The task: Repeat all of the material exactly as given.
--- Supplied data ---
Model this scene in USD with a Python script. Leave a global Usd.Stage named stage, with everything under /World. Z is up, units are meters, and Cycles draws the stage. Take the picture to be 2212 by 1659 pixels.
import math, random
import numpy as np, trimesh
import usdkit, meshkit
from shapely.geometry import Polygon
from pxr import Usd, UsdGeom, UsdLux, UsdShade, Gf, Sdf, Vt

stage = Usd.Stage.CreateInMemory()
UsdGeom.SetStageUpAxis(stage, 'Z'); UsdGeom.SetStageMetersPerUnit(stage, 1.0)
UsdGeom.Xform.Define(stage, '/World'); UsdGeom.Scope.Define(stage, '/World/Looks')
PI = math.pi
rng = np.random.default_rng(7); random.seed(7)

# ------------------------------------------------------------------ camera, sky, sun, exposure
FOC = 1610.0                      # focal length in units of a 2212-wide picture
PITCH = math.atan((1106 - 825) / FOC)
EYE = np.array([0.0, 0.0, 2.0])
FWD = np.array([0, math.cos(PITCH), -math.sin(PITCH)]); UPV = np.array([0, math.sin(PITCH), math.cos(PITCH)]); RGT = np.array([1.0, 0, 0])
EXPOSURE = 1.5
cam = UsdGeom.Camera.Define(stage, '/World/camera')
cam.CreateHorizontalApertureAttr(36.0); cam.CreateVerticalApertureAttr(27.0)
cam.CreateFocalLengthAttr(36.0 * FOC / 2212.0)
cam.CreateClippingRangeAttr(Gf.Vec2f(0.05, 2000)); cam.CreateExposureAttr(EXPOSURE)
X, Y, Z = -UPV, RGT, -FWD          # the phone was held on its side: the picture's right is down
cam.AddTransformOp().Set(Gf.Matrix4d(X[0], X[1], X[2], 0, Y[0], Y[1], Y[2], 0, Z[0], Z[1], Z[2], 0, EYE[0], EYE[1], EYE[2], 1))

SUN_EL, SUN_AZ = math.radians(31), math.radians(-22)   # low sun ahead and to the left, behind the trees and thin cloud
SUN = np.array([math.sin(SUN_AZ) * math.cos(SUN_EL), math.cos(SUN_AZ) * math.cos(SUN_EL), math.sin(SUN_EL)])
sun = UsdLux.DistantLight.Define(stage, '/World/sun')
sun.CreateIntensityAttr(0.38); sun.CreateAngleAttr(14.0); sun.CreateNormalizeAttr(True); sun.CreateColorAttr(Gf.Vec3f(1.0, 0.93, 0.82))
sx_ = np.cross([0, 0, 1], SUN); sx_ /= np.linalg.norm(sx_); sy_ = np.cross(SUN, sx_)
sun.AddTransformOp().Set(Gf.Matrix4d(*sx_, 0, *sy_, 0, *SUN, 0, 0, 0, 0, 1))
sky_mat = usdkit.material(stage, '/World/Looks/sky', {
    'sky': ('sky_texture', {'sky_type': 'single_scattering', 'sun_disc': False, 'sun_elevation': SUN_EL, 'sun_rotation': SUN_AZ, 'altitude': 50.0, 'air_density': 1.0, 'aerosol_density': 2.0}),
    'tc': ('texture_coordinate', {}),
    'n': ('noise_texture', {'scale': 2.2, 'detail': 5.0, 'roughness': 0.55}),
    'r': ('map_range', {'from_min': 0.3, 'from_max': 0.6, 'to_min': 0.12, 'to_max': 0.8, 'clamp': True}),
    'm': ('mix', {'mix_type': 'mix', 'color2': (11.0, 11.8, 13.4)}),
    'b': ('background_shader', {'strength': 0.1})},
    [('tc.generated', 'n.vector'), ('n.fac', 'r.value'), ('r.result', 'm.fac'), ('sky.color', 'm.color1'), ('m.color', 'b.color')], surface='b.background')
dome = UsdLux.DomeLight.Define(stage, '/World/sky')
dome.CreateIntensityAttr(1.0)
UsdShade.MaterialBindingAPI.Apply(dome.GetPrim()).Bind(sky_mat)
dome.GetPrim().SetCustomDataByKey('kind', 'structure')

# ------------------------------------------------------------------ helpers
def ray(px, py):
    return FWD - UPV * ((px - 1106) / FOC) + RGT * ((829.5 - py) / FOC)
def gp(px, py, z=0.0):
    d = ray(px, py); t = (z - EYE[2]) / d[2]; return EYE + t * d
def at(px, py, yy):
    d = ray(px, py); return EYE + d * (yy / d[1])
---
Complete response:
Model this scene in USD with a Python script. Leave a global Usd.Stage named stage, with everything under /World. Z is up, units are meters, and Cycles draws the stage. Take the picture to be 2212 by 1659 pixels.
import math, random
import numpy as np, trimesh
import usdkit, meshkit
from shapely.geometry import Polygon
from pxr import Usd, UsdGeom, UsdLux, UsdShade, Gf, Sdf, Vt

stage = Usd.Stage.CreateInMemory()
UsdGeom.SetStageUpAxis(stage, 'Z'); UsdGeom.SetStageMetersPerUnit(stage, 1.0)
UsdGeom.Xform.Define(stage, '/World'); UsdGeom.Scope.Define(stage, '/World/Looks')
PI = math.pi
rng = np.random.default_rng(7); random.seed(7)

# ------------------------------------------------------------------ camera, sky, sun, exposure
FOC = 1610.0                      # focal length in units of a 2212-wide picture
PITCH = math.atan((1106 - 825) / FOC)
EYE = np.array([0.0, 0.0, 2.0])
FWD = np.array([0, math.cos(PITCH), -math.sin(PITCH)]); UPV = np.array([0, math.sin(PITCH), math.cos(PITCH)]); RGT = np.array([1.0, 0, 0])
EXPOSURE = 1.5
cam = UsdGeom.Camera.Define(stage, '/World/camera')
cam.CreateHorizontalApertureAttr(36.0); cam.CreateVerticalApertureAttr(27.0)
cam.CreateFocalLengthAttr(36.0 * FOC / 2212.0)
cam.CreateClippingRangeAttr(Gf.Vec2f(0.05, 2000)); cam.CreateExposureAttr(EXPOSURE)
X, Y, Z = -UPV, RGT, -FWD          # the phone was held on its side: the picture's right is down
cam.AddTransformOp().Set(Gf.Matrix4d(X[0], X[1], X[2], 0, Y[0], Y[1], Y[2], 0, Z[0], Z[1], Z[2], 0, EYE[0], EYE[1], EYE[2], 1))

SUN_EL, SUN_AZ = math.radians(31), math.radians(-22)   # low sun ahead and to the left, behind the trees and thin cloud
SUN = np.array([math.sin(SUN_AZ) * math.cos(SUN_EL), math.cos(SUN_AZ) * math.cos(SUN_EL), math.sin(SUN_EL)])
sun = UsdLux.DistantLight.Define(stage, '/World/sun')
sun.CreateIntensityAttr(0.38); sun.CreateAngleAttr(14.0); sun.CreateNormalizeAttr(True); sun.CreateColorAttr(Gf.Vec3f(1.0, 0.93, 0.82))
sx_ = np.cross([0, 0, 1], SUN); sx_ /= np.linalg.norm(sx_); sy_ = np.cross(SUN, sx_)
sun.AddTransformOp().Set(Gf.Matrix4d(*sx_, 0, *sy_, 0, *SUN, 0, 0, 0, 0, 1))
sky_mat = usdkit.material(stage, '/World/Looks/sky', {
    'sky': ('sky_texture', {'sky_type': 'single_scattering', 'sun_disc': False, 'sun_elevation': SUN_EL, 'sun_rotation': SUN_AZ, 'altitude': 50.0, 'air_density': 1.0, 'aerosol_density': 2.0}),
    'tc': ('texture_coordinate', {}),
    'n': ('noise_texture', {'scale': 2.2, 'detail': 5.0, 'roughness': 0.55}),
    'r': ('map_range', {'from_min': 0.3, 'from_max': 0.6, 'to_min': 0.12, 'to_max': 0.8, 'clamp': True}),
    'm': ('mix', {'mix_type': 'mix', 'color2': (11.0, 11.8, 13.4)}),
    'b': ('background_shader', {'strength': 0.1})},
    [('tc.generated', 'n.vector'), ('n.fac', 'r.value'), ('r.result', 'm.fac'), ('sky.color', 'm.color1'), ('m.color', 'b.color')], surface='b.background')
dome = UsdLux.DomeLight.Define(stage, '/World/sky')
dome.CreateIntensityAttr(1.0)
UsdShade.MaterialBindingAPI.Apply(dome.GetPrim()).Bind(sky_mat)
dome.GetPrim().SetCustomDataByKey('kind', 'structure')

# ------------------------------------------------------------------ helpers
def ray(px, py):
    return FWD - UPV * ((px - 1106) / FOC) + RGT * ((829.5 - py) / FOC)
def gp(px, py, z=0.0):
    d = ray(px, py); t = (z - EYE[2]) / d[2]; return EYE + t * d
def at(px, py, yy):
    d = ray(px, py); return EYE + d * (yy / d[1])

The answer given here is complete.